§ **TO DO**
Restate word for word the lines that begin the listing and end with the line holding "col = sc.collection".

§ **COLLECTED DATA**
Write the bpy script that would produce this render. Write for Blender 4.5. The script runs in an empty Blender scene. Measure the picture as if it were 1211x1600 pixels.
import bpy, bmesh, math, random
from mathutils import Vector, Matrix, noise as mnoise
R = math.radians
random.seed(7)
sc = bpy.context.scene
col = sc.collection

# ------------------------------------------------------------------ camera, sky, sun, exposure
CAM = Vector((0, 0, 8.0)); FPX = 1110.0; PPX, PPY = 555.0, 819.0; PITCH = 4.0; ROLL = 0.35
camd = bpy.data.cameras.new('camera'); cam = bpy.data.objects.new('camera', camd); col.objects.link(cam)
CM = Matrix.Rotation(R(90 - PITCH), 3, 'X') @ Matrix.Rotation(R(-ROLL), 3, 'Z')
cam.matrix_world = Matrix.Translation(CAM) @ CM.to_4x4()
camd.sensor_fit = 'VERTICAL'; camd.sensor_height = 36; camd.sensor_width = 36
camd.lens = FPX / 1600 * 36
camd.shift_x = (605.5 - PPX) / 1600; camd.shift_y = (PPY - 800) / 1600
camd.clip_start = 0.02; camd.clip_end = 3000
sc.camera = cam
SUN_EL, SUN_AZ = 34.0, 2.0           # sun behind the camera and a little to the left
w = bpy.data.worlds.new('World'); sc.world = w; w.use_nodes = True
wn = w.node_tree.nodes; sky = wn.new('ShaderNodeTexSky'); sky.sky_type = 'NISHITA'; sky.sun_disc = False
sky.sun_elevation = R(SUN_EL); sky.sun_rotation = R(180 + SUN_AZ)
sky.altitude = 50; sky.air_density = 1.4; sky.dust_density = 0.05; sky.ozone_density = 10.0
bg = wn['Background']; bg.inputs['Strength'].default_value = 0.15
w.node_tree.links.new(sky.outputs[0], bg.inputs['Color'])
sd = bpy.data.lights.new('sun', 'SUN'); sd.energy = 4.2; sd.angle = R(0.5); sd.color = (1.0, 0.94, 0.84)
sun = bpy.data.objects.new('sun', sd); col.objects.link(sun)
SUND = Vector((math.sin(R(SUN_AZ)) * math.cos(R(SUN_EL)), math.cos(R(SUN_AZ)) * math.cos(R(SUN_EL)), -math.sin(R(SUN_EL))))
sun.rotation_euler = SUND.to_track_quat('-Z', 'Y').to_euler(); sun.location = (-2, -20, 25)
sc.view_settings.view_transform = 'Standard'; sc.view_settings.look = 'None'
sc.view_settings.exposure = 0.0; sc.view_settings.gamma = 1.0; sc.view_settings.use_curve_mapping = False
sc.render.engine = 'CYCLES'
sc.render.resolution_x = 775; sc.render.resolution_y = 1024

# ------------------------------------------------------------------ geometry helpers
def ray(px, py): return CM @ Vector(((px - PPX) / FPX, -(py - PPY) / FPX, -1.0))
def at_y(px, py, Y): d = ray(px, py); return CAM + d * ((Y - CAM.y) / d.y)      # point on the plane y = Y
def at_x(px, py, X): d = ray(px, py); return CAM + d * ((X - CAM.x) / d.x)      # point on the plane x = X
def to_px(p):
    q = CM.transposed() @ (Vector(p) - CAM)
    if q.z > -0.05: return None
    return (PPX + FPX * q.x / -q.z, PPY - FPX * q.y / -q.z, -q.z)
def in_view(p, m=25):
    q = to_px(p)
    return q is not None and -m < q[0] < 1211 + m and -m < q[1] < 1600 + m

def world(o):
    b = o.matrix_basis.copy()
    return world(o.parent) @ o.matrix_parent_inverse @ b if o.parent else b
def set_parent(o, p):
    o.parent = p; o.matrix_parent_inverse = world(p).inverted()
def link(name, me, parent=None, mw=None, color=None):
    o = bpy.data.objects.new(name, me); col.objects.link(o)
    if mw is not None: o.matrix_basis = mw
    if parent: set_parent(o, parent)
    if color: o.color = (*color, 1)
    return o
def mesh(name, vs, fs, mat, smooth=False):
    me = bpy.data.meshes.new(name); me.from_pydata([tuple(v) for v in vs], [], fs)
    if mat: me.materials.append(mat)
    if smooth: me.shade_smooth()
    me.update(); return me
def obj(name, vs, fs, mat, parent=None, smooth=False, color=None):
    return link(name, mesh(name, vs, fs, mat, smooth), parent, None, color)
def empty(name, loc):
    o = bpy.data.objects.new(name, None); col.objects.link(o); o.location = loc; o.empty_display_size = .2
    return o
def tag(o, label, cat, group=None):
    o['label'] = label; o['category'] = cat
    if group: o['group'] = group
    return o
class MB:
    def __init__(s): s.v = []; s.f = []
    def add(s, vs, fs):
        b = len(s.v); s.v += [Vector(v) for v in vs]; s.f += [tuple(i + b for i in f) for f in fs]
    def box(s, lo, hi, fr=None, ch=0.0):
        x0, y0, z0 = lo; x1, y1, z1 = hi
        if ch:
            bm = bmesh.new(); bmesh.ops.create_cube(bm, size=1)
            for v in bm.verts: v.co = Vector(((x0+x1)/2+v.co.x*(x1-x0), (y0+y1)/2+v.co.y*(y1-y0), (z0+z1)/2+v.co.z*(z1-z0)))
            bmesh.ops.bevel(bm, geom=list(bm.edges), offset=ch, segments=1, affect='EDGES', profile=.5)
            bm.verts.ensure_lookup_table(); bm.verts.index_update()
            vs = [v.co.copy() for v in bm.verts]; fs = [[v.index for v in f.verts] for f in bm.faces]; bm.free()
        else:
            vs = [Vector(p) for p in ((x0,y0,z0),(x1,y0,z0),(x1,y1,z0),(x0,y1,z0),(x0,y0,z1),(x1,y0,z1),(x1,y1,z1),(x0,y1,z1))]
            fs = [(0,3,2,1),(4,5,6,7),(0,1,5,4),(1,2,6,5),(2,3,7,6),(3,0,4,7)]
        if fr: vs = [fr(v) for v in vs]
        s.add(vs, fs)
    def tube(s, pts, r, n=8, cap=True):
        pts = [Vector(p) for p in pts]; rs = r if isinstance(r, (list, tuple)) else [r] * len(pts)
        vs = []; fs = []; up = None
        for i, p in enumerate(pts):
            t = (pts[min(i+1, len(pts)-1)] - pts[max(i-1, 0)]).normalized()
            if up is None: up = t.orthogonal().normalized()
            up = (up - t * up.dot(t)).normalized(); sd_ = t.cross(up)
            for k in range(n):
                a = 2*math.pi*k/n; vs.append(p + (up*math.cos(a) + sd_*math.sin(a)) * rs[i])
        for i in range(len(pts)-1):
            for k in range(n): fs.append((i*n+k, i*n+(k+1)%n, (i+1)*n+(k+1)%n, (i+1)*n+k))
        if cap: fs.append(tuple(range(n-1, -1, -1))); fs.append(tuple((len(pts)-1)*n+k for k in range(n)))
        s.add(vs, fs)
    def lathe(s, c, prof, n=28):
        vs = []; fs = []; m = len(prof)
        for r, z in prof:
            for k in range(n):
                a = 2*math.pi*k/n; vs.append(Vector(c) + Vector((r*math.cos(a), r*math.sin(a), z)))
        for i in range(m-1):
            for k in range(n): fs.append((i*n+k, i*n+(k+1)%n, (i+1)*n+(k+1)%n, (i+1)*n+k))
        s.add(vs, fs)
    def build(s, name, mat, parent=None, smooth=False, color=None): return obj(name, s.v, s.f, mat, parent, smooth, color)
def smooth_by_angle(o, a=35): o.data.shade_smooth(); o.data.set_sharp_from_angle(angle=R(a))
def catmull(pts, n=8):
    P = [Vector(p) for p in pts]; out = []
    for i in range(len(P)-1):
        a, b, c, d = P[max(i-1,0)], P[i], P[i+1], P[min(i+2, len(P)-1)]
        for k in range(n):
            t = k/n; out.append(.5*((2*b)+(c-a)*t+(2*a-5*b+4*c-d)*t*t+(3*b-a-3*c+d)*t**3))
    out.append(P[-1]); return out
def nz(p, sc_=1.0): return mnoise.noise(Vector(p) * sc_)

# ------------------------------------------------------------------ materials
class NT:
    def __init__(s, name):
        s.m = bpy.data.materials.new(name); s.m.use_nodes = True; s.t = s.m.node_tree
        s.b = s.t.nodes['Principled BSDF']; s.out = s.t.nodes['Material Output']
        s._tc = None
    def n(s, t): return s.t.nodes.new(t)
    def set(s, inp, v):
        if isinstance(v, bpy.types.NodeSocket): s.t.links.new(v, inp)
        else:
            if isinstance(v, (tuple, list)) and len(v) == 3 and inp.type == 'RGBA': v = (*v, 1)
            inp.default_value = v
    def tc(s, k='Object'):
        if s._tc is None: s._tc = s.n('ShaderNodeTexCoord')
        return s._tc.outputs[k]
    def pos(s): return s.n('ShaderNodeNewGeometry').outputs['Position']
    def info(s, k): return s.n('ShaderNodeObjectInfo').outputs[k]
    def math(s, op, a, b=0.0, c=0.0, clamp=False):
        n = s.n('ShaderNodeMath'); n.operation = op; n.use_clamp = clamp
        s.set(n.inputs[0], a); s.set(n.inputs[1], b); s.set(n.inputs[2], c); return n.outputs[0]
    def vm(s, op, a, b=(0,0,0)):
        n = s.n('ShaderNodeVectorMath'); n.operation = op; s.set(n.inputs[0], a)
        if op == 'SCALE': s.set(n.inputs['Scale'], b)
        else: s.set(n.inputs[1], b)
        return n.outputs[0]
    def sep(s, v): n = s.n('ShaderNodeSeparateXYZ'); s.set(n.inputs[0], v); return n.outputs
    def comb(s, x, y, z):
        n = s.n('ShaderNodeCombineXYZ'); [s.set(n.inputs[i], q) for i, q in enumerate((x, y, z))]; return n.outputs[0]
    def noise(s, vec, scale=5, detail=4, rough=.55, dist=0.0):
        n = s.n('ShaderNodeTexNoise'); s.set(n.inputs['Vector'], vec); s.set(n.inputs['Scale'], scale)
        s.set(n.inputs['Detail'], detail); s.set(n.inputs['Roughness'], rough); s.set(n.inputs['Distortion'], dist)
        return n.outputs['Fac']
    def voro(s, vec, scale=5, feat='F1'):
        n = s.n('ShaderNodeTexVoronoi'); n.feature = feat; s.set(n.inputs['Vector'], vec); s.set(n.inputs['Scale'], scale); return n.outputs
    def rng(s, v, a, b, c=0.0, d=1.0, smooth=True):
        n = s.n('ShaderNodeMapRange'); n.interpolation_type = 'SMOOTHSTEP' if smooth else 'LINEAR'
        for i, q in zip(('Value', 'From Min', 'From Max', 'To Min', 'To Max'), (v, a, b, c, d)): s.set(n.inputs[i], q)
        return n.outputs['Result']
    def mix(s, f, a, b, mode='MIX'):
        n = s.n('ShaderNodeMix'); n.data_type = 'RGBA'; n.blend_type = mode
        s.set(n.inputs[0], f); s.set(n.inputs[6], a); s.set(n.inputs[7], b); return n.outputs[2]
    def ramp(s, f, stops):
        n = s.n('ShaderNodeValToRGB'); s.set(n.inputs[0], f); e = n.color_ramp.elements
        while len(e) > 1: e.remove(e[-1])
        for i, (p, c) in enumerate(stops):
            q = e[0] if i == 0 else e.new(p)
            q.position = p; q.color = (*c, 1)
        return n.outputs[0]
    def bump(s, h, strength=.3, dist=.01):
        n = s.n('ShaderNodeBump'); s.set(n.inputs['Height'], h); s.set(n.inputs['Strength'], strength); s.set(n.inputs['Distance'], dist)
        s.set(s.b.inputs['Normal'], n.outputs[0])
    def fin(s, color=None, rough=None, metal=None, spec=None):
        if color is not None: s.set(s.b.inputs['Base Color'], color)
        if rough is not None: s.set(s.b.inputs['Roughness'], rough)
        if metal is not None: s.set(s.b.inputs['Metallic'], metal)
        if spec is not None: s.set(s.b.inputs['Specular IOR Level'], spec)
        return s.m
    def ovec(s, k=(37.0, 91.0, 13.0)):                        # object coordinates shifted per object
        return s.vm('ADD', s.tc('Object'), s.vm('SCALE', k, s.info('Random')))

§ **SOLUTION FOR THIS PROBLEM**
Write the bpy script that would produce this render. Write for Blender 4.5. The script runs in an empty Blender scene. Measure the picture as if it were 1211x1600 pixels.
import bpy, bmesh, math, random
from mathutils import Vector, Matrix, noise as mnoise
R = math.radians
random.seed(7)
sc = bpy.context.scene
col = sc.collection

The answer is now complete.